Message 127 of 1762

Equal time question, OK Guys what type of woman

Ok , Guys its we been silent on this question what type of woman do you want , I know your here being quiet as usual , were older and I hope wiser so what type of boomer woman suits you now...

its equal time to discuss this issue , ? hum
bibi1955's profile
Replies 21 - 25 of 25
Marti's right....the list does shrink considerably when you meet that certain someone. Love doesn't take lists into account. But Judy's right...it is interesting to get the gentlemen's view of 'the perfect mate'.
Tess57's profile

about 1 month ago
Well Marti the thing with me is that I am busy. Work, my sons and my hobbies take a lot of my time. So I don’t have a lot of time to share with someone else. My youngest won’t be out of high school for another 9 years. I will need to work for at least another 15 years to catch up with what I have lost due to the recession. So the thing is that I make time to see someone but it is not a lot. The woman I am dating now works nights as a scrub teck in the delivery room. She has been doing that for 20 years. There are only 2 or 3 days a week we are both awake at the same time and I can get to see her. That is what I mean if we have the time and we can work each other into our lives.

If some one doesn’t want to camp then fine my sons and I will go without her. I am more of a motel person then a 5 star hotel person. I have never used room service. The fanciest I have ever been is a cruse for the honeymoon. I spent whole summers in a tent in Bush Alaska working my way through college as a surveyor or for fish and game. I know the out of doors and quite frankly love it. I can bake pies and cakes on a Colman stove and have been learning how to do dishes in a Dutch oven. You haven’t lived until you have taken the arctic survival training class from the Air Force in Fairbanks in the winter and camped out for two day in the snow. Now that is cold!!!!!!!!!!!

Now don’t get me wrong Marti I think you are a great person from what I have read here on Eons. We just wouldn’t click as a romantic couple. On the other hand I have met women who love the type of things I like. You and I have had very different experiences in life and have different expectations. It doesn’t mean either of us is wrong or right just different.

Oh and Ladydulcinea if I am lucky I will be moving to Sitka. I will be going up for an interview with the City for an engineering position with them next week. That would be my dream job.
alaskainlv's profile

about 1 month ago
Work, my sons and my hobbies take a lot of my time. So I don’t have a lot of time to share with someone else. Then it seems you would not actually be out looking for someone with whom to share your life, but just to date casually from time to time. That's fine. But for casual dating, you sure do have a long laundry list of preferences this chick has to have.

My previous response to you was just tongue in cheek. And to set the record straight, I have done the popup camping, the primitive ground tent camping, lived one whole summer in a two person camp traveling in the south. I have lived on a houseboat, and in a trailer, and 8 months in a RV traveling around. I have cooked and lived in inconvenient accommodations, and I am done with that. I am probably a lot older than you. At this stage of my life, I am going for comfort, convenience and somebody else to do the cleaning.

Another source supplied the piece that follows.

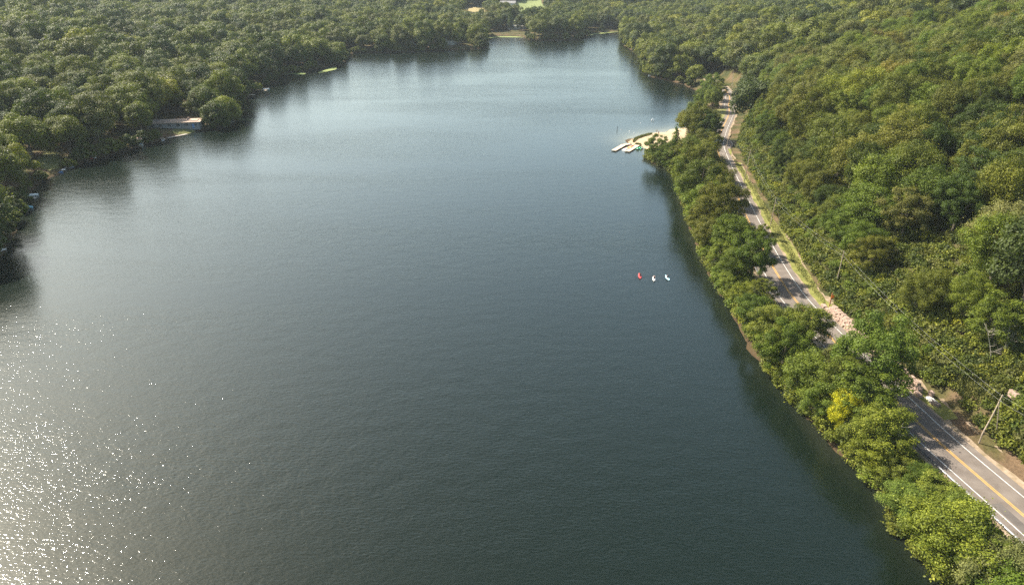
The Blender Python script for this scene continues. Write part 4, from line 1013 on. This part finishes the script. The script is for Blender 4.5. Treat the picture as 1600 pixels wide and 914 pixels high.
def buoy(px, py, label, h=.5, r_=.3, tilt=0):
    q = G(px, py, .2); mb = MB(); mb.loft([[Vector((w_ * math.cos(a) + tilt * z, w_ * math.sin(a), z)) for a in [2 * math.pi * j / 10 for j in range(10)]] for z, w_ in ((-.2, r_ * .7), (0, r_), (h * .4, r_ * .9), (h, r_ * .35), (h + .05, .04))])
    b = mb.build('buoy', M['whiteplastic'], None, True); b.location = (q[0], q[1], 0); tag(b, label, 'buoy', 'white buoys round the swimming area')
buoy(1018, 188, 'tall white buoy, left one of the leaning pair off the beach', 1.2, .24, .35); buoy(1022.3, 188.6, 'tall white buoy, right one of the leaning pair off the beach', 1.1, .22, -.35)
for x, y, l in [(970.5, 202.5, 'small white buoy just right of the dark marker post'), (983.5, 205, 'small white buoy midway between post and sand tip'), (991, 207.4, 'small white buoy closest to the grassy sand tip'), (1001, 192, 'small white buoy left of the leaning pair')]: buoy(x, y, l, .3, .22)
q = G(964.3, 203.5, 0); mk = MB().tube([(0, 0, -2), (0, 0, 1.9)], .13, 7).build('marker_post', M['dark']); mk.location = (q[0], q[1], 0); tag(mk, 'dark marker post standing in the water off the beach', 'post')
for (x, y, rz, sh_, w_, lab) in [(1025.8, 210.2, .4, M['greyc'], .2, 'person in grey standing at the waterline of the beach'), (1028.6, 213.4, 2.4, M['navy'], -.15, 'person in dark clothes standing on the sand')]:
    q = G(x, y, .3); person(lab, (q[0], q[1], Hs(*q) + .06), rz, 'standing', sh_, M['navy'], 'people on the beach', w_)
# grass fringe on the beach
def grass_patch(name, pts, n, hgt, label, pz=.3, seed=1):
    P = chaikin([GT(*p) if pz is None else G(*p, pz) for p in pts], 2, True); r = np.random.RandomState(seed); mn, mx_ = P.min(0), P.max(0); Q = r.uniform(mn, mx_, (n * 3, 2)); Q = Q[inside(Q, P)][:n]
    Z = H(Q[:, 0], Q[:, 1]); a = r.rand(len(Q)) * 6.28; h_ = hgt * (.5 + r.rand(len(Q))); wv = (.09 + .06 * r.rand(len(Q))) * (2.2 if pz is None else 1); lx = r.normal(size=(len(Q), 2)) * .18
    V = np.stack([np.column_stack([Q[:, 0] - np.cos(a) * wv, Q[:, 1] - np.sin(a) * wv, Z - .02]), np.column_stack([Q[:, 0] + np.cos(a) * wv, Q[:, 1] + np.sin(a) * wv, Z - .02]), np.column_stack([Q + lx, Z + h_])], 1).reshape(-1, 3)
    me = fast_mesh(name, V, np.arange(len(V)).reshape(-1, 3), M['verge']); kind(link(name, me), 'stuff', label, 'grass')
grass_patch('beach_grass', [(988, 222), (991, 217), (1003, 213), (1018, 211), (1020, 213), (1005, 216), (996, 219), (990, 224)], 2600, .7, 'dark green grass fringe along the lake edge of the sand')
grass_patch('beach_grass', [(990, 227.5), (994, 224.8), (1001, 225.5), (1002, 228), (996, 228.4)], 900, .6, 'small tuft of grass at the foot of the docks', seed=2)
grass_patch('roadside_grass', [(1285, 478), (1215, 375), (1172, 290), (1142, 246), (1146, 244), (1180, 290), (1226, 375), (1296, 474)], 14000, .28, 'bright grass growing along the hill verge', 3., 3)
grass_patch('slope_grass', [(1440, 590), (1452, 560), (1490, 535), (1540, 540), (1590, 600), (1585, 640), (1540, 665), (1500, 640)], 16000, .55, 'tall yellow grass on the open slope above the stone wall', None, 4)

def rowboat(px, py, rz, mat, label, grp='small boats along the left shore', L_=4.2):
    q = G(px, py, .2); o = thing('rowboat', label, 'rowboat', (q[0], q[1], 0), rz, grp)
    def ring(f, k, z0):
        w_ = .75 * (1 - max(0, f) ** 2.2) * (1 if f > -.9 else .9) + .03; return [Vector((w_ * k * x, f * L_ / 2 * (1 if k == 1 else .96), z)) for x, z in ((-1, .5 + .12 * max(0, f)), (-.85, .1), (-.3, -.08), (.3, -.08), (.85, .1), (1, .5 + .12 * max(0, f)), (.88, .5 + .12 * max(0, f)), (.7, .18), (.25, .04), (-.25, .04), (-.7, .18), (-.88, .5 + .12 * max(0, f)))]
    MB().loft([ring(f, 1, 0) for f in (-1, -.6, -.2, .2, .5, .75, .92, 1.0)]).build('hull', mat, o)
    for y in (-.9, .2): MB().box((0, y, .34), (1.2, .25, .05)).build('thwart', M['deck'], o)
def pdock(px, py, dx, dy, w_, mat, label):
    a = G(px, py, .3); b = G(px + dx, py + dy, .3); plank_path('dock', [a, b], w_, .42, mat, label, 'small docks along the left shore')
for args in [(-14, 398, 20, -9, 2.0, M['palestone'], 'pale dock cut off by the picture edge on the left shore'), (16, 319, 26, 3, 1.4, M['wood'], 'dock beside the pale blue boat near the left edge'), (34, 309, 22, 1, 1.5, M['wood'], 'grey dock under the dark willow near the left edge'),
             (84, 268, 18, -3, 2.0, M['palestone'], 'grey dock below the lawn with two trunks'), (190, 232, 20, -7, 2.0, M['deck'], 'sunlit dock at the shaded shore left of the long roof'), (262, 216, 30, -6, 1.8, M['wood'], 'long dock below the lawn of the long roofed house'),
             (355, 193, 9, -3, 1.8, M['wood'], 'short dock at the wooded point past the long roof'), (385, 148, 12, 1, 1.8, M['deck'], 'dock left of the small white boat on the left shore'), (400, 141.5, 17, .2, 2.0, M['deck'], 'brown dock with the white motorboat beyond the wooded point'), (411, 129, 8, .2, 1.8, M['wood'], 'thin dock just before the green algae mats'),
             (524, 95, 12, .5, 1.6, M['wood'], 'grey dock beyond the algae mats'), (690, 75, 14, -1, 1.6, M['wood'], 'dock beneath the gabled houses on the far shore'), (724, 71.5, 14, .2, 2.2, M['deck'], 'dock carrying orange gear on the far wooded point'), (597, 79.6, 10, .3, 1.6, M['wood'], 'dock before the wide grey house on the far shore')]: pdock(*args)
for args in [(42, 324, -1.5, M['lightblue'], 'pale blue boat moored at the dock near the left edge'), (50, 305, -1.2, M['whiteplastic'], 'white boat under the dark willow near the left edge'), (90, 270, -1.4, M['bluehull'], 'blue boat just below the grey dock and lawn'), (107, 262, -1.2, M['greyc'], 'grey boat beside the grey dock below the lawn'),
             (137, 249, -1.5, M['red'], 'red boat drawn up at the shaded left shore'), (143, 247.5, -1.5, M['whiteplastic'], 'white boat right of the red boat on the left shore'), (254, 218, .6, M['whiteplastic'], 'white boat moored below the long roofed house'), (416, 139.5, -1.3, M['whiteplastic'], 'white motorboat at the brown dock beyond the point'),
             (359, 168, -1.3, M['lightblue'], 'pale boat in the shade of the wooded point'), (731, 72.6, 1.5, M['redorange'], 'orange boat at the far wooded point'), (735, 71, .3, M['redorange'], 'second orange boat standing behind the first at the far point'), (603, 80.5, .2, M['whiteplastic'], 'white boat in front of the wide grey far house'),
             (997, 73, 1.4, M['whiteplastic'], 'small white boat at the far right shore point'), (1017, 118.3, 1.5, M['whiteplastic'], 'white boat under the trees at the mouth of the cove')]: rowboat(*args)
# algae mats
def algae(pts, label): poly_sheet('algae', pts, .02, M['algae'], 'stuff', 3); o = S.collection.objects[-1]; o['label'] = label; o['category'] = 'algae'
algae([(434, 114), (437, 110.5), (450, 110), (462, 113), (478, 113.4), (478, 116.5), (466, 118), (455, 115.6), (440, 118)], 'bright green algae mat floating against the left shore')
algae([(496, 113.5), (505, 110.5), (512, 108.5), (520, 105), (526, 105.5), (526, 109), (516, 110.8), (508, 113), (500, 114.8)], 'second narrower algae mat farther along the left shore')
algae([(757, 59), (770, 56.5), (790, 56.6), (818, 57.5), (822, 59), (800, 59), (780, 58.6), (764, 60)], 'yellow green weed strip along the far shore')
algae([(914, 54.5), (925, 52), (945, 50), (968, 48.6), (972, 49.6), (950, 52), (928, 54.4), (916, 56)], 'weed strip at the very head of the lake')

# ------------------------------------------------------------------ houses
def house(px, py, z, L_, W_, hw, roof, wall, roofmat, label, rz=0., nwin=3, chim=True):
    q = GT(px, py); z = Hs(*q)
    o = thing('house', label, 'house', (q[0], q[1], z), rz, 'houses around the lake')
    MB().box((0, 0, hw / 2 - .5), (L_, W_, hw + 1)).build('wall', wall, o)
    mb = MB(); e = .5
    if roof > 0:
        V = [(-L_/2 - e, -W_/2 - e, hw), (L_/2 + e, -W_/2 - e, hw), (L_/2 + e, W_/2 + e, hw), (-L_/2 - e, W_/2 + e, hw), (-L_/2 - e, 0, hw + roof), (L_/2 + e, 0, hw + roof)]
        mb.add(V, [(0, 1, 5, 4), (2, 3, 4, 5), (0, 4, 3), (1, 2, 5), (3, 2, 1, 0)])
    else: mb.box((0, 0, hw + .15), (L_ + 1.4, W_ + 1.4, .3)); mb.box((L_ * .1, 0, hw + .42), (L_ * .7, W_ * .6, .24))
    rf = mb.build('roof', roofmat, o)
    if chim: MB().box((L_ * .25, W_ * .15, hw + max(roof, .8) * .8), (.9, .9, 1.8)).build('chimney', M['stone'], rf)
    for i in range(nwin):
        x = -L_ / 2 + L_ * (i + .5) / nwin; w_ = MB().box((x, -W_/2 - .02, hw * .55), (min(1.6, L_ / nwin * .6), .09, hw * .4)).build('window', M['glass'], o)
        MB().box((x, -W_/2 - .04, hw * .55 - hw * .2 - .08), (min(1.9, L_ / nwin * .7), .14, .12)).build('sill', M['wall'], w_)
    MB().box((L_ * .38, -W_/2 - .03, 1.05), (1.0, .08, 2.1)).build('door', M['bluehull'], o)
house(276, 199, 4, 25, 8, 2.8, 0, M['greywall'], M['tanroof'], 'long low house with a flat tan roof at the left shore', RAD(8), 6)
house(213, 226, 3, 6, 4, 2.2, 1.2, M['wall'], M['tanroof'], 'small boathouse with tan roof in the shaded left shore', RAD(20), 1, False)
house(609, 76, 2, 17, 9, 5, 3, M['greywall'], M['roof'], 'wide grey house with many windows on the far shore', 0, 5)
house(650, 76, 2, 14, 8, 4.5, 3, M['greywall'], M['roof'], 'dim grey house between trees on the far shore', RAD(10), 4)
house(705, 70, 3, 9, 8, 7, 3.5, M['wall'], M['roof'], 'tall pale gabled house on the far wooded point', RAD(75), 3)
house(514, 93, 3, 7, 6, 3, 2, M['wall'], M['tanroof'], 'small bright roofed cottage above the algae mats', RAD(-20), 2)
house(808, 46, 3, 22, 8, 3.5, 2, M['wall'], M['wall'], 'long white house behind the weed strip on the far shore', RAD(4), 5)
house(794, 10, 12, 22, 10, 4, 3, M['wall'], M['roof'], 'pale farmhouse beside the green field', RAD(-10), 4)
house(938, 14, 6, 34, 12, 5, 3, M['wall'], M['wall'], 'long white barn in the hazy valley', RAD(6), 4, False)
house(1060, 18, 6, 14, 9, 5, 3, M['wall'], M['wall'], 'small white building in the haze left of the ridge', RAD(6), 2, False)

# ------------------------------------------------------------------ vehicles by the beach
def car(px, py, rz, mat, label, tall=1.0):
    q = G(px, py, 3.6); o = thing('parked_car', label, 'car', (q[0], q[1], ZR + .01), rz, 'cars at the beach parking')
    prof = [(-2.3, .35), (-2.35, .85), (-2.2, 1.05), (-1.9, 1.55 * tall), (-1.5, 1.68 * tall), (.3, 1.68 * tall), (1.15, 1.12), (2.15, .95), (2.32, .70), (2.3, .35)]
    MB().loft([[Vector((x * (1 if z < 1.1 else .84), y, z)) for y, z in prof] for x in (-.92, -.86 * .0 - .90, .0, .90, .92)]).build('body', mat, o)
    MB().box((0, .78, 1.40 * (tall + .0) - .02), (1.36, .06, .62), 0, RAD(52)).build('windscreen', M['glass'], o)
    for s in (-1, 1): MB().box((s * .80, -.6, 1.34 * tall), (.10, 2.2, .42)).build('side_window', M['glass'], o); MB().box((s * .62, 2.27, .72), (.36, .1, .18)).build('headlight', M['lamp'], o)
    for s in (-1, 1):
        for y in (-1.45, 1.45):
            w_ = MB().tube([(s * .72, y, .34), (s * .96, y, .34)], .34, 14).build('wheel', M['dark'], o); MB().tube([(s * .955, y, .34), (s * .975, y, .34)], .2, 10).build('rim', M['steel'], w_)
car(1120.5, 220, RAD(186), M['carpaint'], 'silver blue van parked in tree shade by the beach', 1.15)
car(1110, 220.5, RAD(96), M['bluehull'], 'dark blue car half hidden under the beach trees')

# ------------------------------------------------------------------ fields and air
def far_drape(name, P, mat):
    P = np.array(P); c = P.mean(0); mn, mx_ = P.min(0), P.max(0); xs = np.arange(mn[0], mx_[0] + 6, 6.); ys = np.arange(mn[1], mx_[1] + 6, 6.)
    X, Y = np.meshgrid(xs, ys); Q = np.stack([X.ravel(), Y.ravel()], 1); ins = inside(Q, chaikin(P, 1, True)); m = len(xs)
    ii = (np.arange(len(ys) - 1)[:, None] * m + np.arange(m - 1)[None]).ravel(); F = np.stack([ii, ii + 1, ii + m + 1, ii + m], 1); F = F[ins[F].all(1)]
    if len(F): kind(link(name, fast_mesh(name, np.column_stack([Q, H(X.ravel(), Y.ravel()) + .6]), F, mat)), 'structure')
for a_, past in FPOLY: far_drape('pasture' if past else 'crop_field', a_.mean(0) + (a_ - a_.mean(0)) * np.array([1.7, 1.12]), M['pasture' if past else 'field'])
hb = MB().box((0, 1690, 53), (7600, 3700, 118)).build('haze', None); kind(hb, 'stuff')
hm = bpy.data.materials.new('haze'); hm.use_nodes = True; hn = hm.node_tree; hn.nodes.clear(); pv = hn.nodes.new('ShaderNodeVolumePrincipled'); hout = hn.nodes.new('ShaderNodeOutputMaterial')
pv.inputs['Color'].default_value = (.80, .90, 1.0, 1); pv.inputs['Density'].default_value = .00006; pv.inputs['Anisotropy'].default_value = .0
hn.links.new(pv.outputs[0], hout.inputs['Volume']); hb.data.materials.append(hm)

And quite frankly, I don't think MOST women in the over 50 crowd want a guy who is willing to see them only when he has nothing better to do. No thanks, don't do us any favors, buckeroo. We're also past that stage, too.
MartiInMexico's profile

about 1 month ago
It seems that relationships have now become a matter of "what fits into MY lifestyle and schedule". We have to remember just how old we all are ie: mostly 50's and 60's? And that there are almost zippo people out there who are going to match our particularly criterion to a tee. It only will get worse as we get older until we reach a point where our only criterion will be that the person is breathing. I think we should have some basic specifications ie: religious faith, professional/non-professional, and maybe even race but if we get too picky beyond that we may very well be sitting at the computer in the Dating Reality Group still complaining about how we can't find anybody 10 years from now. I personally know a guy just like that who had so many specifications since he was in his 30's. Hundreds of dates later now at 71 the last time I saw him he was still crying the blues about how there are no women out there who are a match for him. He lives by himself out in the country and doesn't even have a pet because he cannot find a cat, dog, or bird who is good enough to share his abode with him. I think he is looking for one that doesn't poop. Not putting anybody down or saying we should just "settle" for what we don't want. But I think at the same time we should really start to think more realistically.
anakris's profile

about 1 month ago
Well Marti is right in her two responses, and is a great gal who has wisdom and knowledge, I am still gaining my knowledge, even tho I have 0ver 30 years of traveling and "school of hard knocks" (lol) and some college edumacation (which I am pursuing now, even at my old age, GI Bill use it or loose it) and sure if I find the right one then the checklist goes out the window, (which is half way out now), but it is still interesting to read these, dream a little dream for me, and wonder. One day there will be on then who knows where it will go from there. Thanks for reading.